No Palácio o Conde D’Eu, genro do Imperador e militar de carreira, e o Engenheiro André Rebouças tentaram convencer D. Pedro II a autorizar um movimento de resistência, que possivelmente teria êxito, uma vez que o mandatário era idolatrado pelo povo, mas custaria muito sangue derramado. Seu sentimento era de que não valia a pena o sacrifício de tantas pessoas. Idoso, doente e alquebrado, assim como sua esposa que veio a falecer decorrido um mês e recebendo a notícia em casa redige uma resposta:

“À vista da representação escrita que me foi entregue hoje, às 3 horas da tarde, resolvo, cedendo ao império das circunstâncias, partir, com toda a minha família, para a Europa, deixando esta Pátria, de nós tão estremecida, à qual me esforcei por dar constantes testemunhos de entranhado amor e dedicação, durante mais de meio século em que desempenhei o cargo de chefe de Estado. Ausentando-me, pois, com todas as pessoas da minha família, conservarei do Brasil a mais saudosa lembrança, fazendo os mais ardentes votos por sua grandeza e prosperidade.”

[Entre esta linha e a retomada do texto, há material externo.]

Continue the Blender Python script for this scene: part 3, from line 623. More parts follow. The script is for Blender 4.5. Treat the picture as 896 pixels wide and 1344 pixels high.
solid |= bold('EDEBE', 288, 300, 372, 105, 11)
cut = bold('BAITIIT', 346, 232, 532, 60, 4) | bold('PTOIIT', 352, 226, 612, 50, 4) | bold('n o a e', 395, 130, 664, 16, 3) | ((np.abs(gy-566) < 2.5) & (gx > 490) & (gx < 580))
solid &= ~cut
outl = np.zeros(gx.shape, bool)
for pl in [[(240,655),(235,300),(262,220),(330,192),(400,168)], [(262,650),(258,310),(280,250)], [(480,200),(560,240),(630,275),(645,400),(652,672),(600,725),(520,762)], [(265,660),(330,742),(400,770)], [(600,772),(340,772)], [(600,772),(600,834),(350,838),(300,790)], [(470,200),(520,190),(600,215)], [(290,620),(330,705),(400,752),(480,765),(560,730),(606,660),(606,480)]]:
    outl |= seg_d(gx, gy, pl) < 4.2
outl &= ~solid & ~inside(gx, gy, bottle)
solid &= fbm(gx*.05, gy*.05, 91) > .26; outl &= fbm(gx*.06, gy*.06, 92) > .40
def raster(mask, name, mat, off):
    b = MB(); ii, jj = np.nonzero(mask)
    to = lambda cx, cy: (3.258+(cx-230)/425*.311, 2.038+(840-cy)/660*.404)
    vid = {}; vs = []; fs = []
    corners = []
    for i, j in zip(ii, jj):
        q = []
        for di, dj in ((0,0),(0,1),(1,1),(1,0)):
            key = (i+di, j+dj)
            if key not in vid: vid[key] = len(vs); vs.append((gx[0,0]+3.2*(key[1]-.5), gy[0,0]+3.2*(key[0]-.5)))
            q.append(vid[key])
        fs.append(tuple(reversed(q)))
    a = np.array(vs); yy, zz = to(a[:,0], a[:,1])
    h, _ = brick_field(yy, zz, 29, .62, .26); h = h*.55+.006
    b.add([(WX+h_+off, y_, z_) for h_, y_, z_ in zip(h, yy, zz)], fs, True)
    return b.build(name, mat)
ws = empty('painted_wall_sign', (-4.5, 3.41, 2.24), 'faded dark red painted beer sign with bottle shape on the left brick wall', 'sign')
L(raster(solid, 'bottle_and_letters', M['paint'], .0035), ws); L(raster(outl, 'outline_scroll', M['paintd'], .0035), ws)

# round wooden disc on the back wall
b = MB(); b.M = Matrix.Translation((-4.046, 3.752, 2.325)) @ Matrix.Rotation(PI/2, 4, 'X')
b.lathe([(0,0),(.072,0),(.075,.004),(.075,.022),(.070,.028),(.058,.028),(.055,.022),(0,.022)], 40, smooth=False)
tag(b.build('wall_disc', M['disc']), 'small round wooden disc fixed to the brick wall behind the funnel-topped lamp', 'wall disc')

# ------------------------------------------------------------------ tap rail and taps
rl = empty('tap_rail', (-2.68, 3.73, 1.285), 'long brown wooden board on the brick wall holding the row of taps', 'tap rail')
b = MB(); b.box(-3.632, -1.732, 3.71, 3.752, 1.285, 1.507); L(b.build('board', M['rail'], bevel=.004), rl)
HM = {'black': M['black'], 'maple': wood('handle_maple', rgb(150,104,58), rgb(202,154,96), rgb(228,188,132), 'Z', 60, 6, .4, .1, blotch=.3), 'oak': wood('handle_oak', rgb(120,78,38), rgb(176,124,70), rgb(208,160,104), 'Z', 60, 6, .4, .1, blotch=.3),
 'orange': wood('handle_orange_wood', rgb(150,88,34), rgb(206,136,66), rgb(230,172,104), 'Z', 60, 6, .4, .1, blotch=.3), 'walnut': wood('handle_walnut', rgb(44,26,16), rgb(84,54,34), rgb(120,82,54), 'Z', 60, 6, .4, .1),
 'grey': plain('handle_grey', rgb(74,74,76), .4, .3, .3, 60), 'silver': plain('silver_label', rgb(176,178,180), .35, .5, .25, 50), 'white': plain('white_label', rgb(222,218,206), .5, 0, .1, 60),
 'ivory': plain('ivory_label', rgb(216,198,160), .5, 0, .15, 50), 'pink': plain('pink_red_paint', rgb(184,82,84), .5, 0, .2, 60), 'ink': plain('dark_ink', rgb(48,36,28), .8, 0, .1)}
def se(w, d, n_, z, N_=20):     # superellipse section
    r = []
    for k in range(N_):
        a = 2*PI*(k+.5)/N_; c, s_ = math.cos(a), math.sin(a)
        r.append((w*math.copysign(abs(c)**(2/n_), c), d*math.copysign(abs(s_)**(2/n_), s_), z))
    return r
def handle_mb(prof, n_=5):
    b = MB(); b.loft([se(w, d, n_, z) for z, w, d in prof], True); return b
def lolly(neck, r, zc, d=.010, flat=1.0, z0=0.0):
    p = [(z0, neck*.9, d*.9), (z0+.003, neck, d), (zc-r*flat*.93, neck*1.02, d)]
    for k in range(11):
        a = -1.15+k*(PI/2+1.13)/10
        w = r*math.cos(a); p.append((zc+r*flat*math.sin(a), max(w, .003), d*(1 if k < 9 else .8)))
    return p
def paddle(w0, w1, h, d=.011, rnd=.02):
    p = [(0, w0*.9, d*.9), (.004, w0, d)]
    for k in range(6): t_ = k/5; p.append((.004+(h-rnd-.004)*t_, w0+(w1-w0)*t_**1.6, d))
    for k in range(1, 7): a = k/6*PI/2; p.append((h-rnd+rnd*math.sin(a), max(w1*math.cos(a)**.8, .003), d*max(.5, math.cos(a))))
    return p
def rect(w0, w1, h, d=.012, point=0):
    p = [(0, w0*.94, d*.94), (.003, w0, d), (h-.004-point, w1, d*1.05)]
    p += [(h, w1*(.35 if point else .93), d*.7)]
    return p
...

Rio de Janeiro, 16 de novembro de 1889 D. Pedro de Alcântara.


Estava proclamada a República e o maior, mais admirado e mais culto estadista que o Brasil já conheceu foi exilado para morrer num modesto quarto de hotel em Paris, tendo por travesseiro um saquinho de terra de sua Pátria e deixando aos brasileiros a memória de mais de meio século de governo quando o Brasil foi um dos países mais respeitados e admirados do mundo.